The issue you're running into is that len(r'\2') is always 2, not the length of the second capturing group in your regular expression. You can use a lambda expression to create a function that works just like the code you would use in JavaScript:

re.sub(r"([A-Za-z])([A-Za-z]{2,})([A-Za-z])",
       lambda m: m.group(1) + str(len(m.group(2)) + m.group(3),
       s)

The m argument to the lambda is a match object, and the calls to its group method are equivalent to the backreferences you were using before.

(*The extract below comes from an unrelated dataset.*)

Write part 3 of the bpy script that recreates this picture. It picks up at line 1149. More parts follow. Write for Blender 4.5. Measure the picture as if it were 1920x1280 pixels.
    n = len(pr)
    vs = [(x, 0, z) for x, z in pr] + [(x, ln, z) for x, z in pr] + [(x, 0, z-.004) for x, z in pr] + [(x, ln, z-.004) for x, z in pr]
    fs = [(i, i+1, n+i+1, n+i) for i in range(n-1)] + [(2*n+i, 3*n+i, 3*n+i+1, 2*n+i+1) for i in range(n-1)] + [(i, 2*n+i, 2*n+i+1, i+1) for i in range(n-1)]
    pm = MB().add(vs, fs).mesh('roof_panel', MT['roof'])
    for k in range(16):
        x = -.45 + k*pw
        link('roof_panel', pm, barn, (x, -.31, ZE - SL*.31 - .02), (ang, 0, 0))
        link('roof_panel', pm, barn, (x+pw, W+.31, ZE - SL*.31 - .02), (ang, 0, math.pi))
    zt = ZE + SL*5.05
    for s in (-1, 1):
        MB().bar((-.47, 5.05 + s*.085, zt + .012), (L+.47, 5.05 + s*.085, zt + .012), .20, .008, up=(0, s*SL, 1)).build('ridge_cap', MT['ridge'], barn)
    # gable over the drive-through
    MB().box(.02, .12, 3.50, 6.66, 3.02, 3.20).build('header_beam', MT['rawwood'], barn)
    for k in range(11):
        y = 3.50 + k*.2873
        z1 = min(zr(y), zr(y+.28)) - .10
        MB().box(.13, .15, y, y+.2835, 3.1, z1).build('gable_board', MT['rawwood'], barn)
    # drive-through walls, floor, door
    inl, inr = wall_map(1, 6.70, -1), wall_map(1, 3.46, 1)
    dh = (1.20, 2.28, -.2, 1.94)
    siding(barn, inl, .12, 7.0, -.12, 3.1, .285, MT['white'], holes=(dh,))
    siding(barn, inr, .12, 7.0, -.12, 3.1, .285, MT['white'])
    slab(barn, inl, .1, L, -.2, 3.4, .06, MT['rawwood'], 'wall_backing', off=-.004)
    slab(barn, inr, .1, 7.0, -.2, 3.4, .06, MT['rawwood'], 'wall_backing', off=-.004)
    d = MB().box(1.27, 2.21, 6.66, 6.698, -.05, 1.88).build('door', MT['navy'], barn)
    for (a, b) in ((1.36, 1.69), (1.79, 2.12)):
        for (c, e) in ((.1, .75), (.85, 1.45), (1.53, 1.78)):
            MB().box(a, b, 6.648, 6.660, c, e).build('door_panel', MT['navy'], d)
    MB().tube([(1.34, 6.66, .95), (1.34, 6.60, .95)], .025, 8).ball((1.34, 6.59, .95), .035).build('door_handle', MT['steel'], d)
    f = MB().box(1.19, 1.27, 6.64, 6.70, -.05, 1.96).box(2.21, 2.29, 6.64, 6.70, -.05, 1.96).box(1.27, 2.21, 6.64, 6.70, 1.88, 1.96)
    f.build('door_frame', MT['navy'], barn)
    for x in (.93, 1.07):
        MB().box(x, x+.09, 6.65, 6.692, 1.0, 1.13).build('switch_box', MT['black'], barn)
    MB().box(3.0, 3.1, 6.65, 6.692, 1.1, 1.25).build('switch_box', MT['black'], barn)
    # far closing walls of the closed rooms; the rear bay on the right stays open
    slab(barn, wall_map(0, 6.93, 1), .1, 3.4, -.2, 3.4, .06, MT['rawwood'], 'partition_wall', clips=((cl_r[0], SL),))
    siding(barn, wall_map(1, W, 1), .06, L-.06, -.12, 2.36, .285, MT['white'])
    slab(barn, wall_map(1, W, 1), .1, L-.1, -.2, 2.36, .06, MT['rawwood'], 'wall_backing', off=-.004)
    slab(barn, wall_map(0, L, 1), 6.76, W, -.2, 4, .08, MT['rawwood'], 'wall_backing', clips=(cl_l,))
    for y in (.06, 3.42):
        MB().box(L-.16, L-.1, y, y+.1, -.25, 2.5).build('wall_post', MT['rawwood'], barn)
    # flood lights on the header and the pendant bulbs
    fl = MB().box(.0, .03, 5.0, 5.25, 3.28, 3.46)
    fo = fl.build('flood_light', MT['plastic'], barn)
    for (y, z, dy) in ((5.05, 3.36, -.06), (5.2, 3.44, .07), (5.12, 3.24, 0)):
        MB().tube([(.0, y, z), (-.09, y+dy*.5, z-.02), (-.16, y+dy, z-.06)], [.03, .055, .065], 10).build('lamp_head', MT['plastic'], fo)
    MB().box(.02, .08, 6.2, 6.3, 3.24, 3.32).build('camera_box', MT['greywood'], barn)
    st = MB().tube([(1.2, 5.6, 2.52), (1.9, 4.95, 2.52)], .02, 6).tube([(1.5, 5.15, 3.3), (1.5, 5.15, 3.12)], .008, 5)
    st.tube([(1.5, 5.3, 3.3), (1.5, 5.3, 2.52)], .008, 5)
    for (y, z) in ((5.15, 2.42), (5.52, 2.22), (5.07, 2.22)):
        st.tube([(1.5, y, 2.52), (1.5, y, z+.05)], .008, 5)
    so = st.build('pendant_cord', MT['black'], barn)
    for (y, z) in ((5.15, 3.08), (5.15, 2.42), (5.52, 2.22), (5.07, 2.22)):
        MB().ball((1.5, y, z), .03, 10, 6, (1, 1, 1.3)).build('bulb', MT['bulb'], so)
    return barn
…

It might be easier to just use a simple word matching pattern with no capturing groups (group() can still be called with no argument to get the whole matched text):

re.sub(r'\w{4,}', lambda m: m.group()[0] + str(len(m.group())-2) + m.group()[-1], s)

Answer 6

What you are doing in JavaScript is certainly right, you are passing an anonymous function. What you do in Python is to pass a constant expression ("\12\3", since len(r"\2") is evaluated before the function call), it is not a function that can be evaluated for each match!

While anonymous functions in Python aren't quite as useful as they are in JS, they do the job here:

>>> import re
>>> re.sub(r"([A-Za-z])([A-Za-z]{2,})([A-Za-z])", lambda m: "{}{}{}".format(m.group(1), len(m.group(2)), m.group(3)), "accessability, random good bye")
'a11y, r4m g2d bye'

What happens here is that the lambda is called for each substitution, taking a match object. I then retrieve the needed information and build a substitution string from that.

Answer 7

Have a look at the following code

sentence = "accessibility,random good bye"
sentence = sentence.replace(',', " ")
sentence_list = sentence.split(" ")
for item in sentence_list:
    if len(item) >= 4:
        print item[0]+str(len(item[1:len(item)-1]))+item[len(item)-1]

The only thing you should take care of comma and other punctuation characters.